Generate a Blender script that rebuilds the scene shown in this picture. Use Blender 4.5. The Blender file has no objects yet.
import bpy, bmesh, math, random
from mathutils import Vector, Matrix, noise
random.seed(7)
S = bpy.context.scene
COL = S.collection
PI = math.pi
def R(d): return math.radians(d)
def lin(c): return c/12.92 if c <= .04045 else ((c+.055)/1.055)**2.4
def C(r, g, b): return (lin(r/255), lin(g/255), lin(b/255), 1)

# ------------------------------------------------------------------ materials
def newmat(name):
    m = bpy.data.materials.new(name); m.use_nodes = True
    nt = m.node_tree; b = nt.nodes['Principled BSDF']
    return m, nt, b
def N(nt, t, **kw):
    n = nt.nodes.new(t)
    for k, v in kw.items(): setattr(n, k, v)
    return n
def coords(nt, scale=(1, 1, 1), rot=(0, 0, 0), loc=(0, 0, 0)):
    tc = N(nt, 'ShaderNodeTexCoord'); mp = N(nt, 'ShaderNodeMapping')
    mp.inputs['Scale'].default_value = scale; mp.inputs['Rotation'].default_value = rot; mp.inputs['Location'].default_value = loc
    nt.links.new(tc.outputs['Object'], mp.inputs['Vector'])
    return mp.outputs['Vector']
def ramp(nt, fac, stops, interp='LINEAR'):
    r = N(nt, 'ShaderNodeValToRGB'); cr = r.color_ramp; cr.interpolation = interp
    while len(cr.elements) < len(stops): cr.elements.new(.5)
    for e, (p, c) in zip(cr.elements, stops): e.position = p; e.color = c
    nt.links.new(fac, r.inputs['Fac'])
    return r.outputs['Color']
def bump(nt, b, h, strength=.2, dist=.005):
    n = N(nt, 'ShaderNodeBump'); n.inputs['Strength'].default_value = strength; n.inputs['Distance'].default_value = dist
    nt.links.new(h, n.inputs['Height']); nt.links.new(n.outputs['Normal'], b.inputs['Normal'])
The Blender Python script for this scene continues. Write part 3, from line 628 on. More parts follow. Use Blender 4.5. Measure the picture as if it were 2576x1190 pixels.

[DIRECTIVE]: Copy the data above in full, character for character.

[EXERCISE SOLUTION]:
Generate a Blender script that rebuilds the scene shown in this picture. Use Blender 4.5. The Blender file has no objects yet.
import bpy, bmesh, math, random
from mathutils import Vector, Matrix, noise
random.seed(7)
S = bpy.context.scene
COL = S.collection
PI = math.pi
def R(d): return math.radians(d)
def lin(c): return c/12.92 if c <= .04045 else ((c+.055)/1.055)**2.4
def C(r, g, b): return (lin(r/255), lin(g/255), lin(b/255), 1)

# ------------------------------------------------------------------ materials
def newmat(name):
    m = bpy.data.materials.new(name); m.use_nodes = True
    nt = m.node_tree; b = nt.nodes['Principled BSDF']
    return m, nt, b
def N(nt, t, **kw):
    n = nt.nodes.new(t)
    for k, v in kw.items(): setattr(n, k, v)
    return n
def coords(nt, scale=(1, 1, 1), rot=(0, 0, 0), loc=(0, 0, 0)):
    tc = N(nt, 'ShaderNodeTexCoord'); mp = N(nt, 'ShaderNodeMapping')
    mp.inputs['Scale'].default_value = scale; mp.inputs['Rotation'].default_value = rot; mp.inputs['Location'].default_value = loc
    nt.links.new(tc.outputs['Object'], mp.inputs['Vector'])
    return mp.outputs['Vector']
def ramp(nt, fac, stops, interp='LINEAR'):
    r = N(nt, 'ShaderNodeValToRGB'); cr = r.color_ramp; cr.interpolation = interp
    while len(cr.elements) < len(stops): cr.elements.new(.5)
    for e, (p, c) in zip(cr.elements, stops): e.position = p; e.color = c
    nt.links.new(fac, r.inputs['Fac'])
    return r.outputs['Color']
def bump(nt, b, h, strength=.2, dist=.005):
    n = N(nt, 'ShaderNodeBump'); n.inputs['Strength'].default_value = strength; n.inputs['Distance'].default_value = dist
    nt.links.new(h, n.inputs['Height']); nt.links.new(n.outputs['Normal'], b.inputs['Normal'])
The Blender Python script for this scene continues. Write part 3, from line 628 on. More parts follow. Use Blender 4.5. Measure the picture as if it were 2576x1190 pixels.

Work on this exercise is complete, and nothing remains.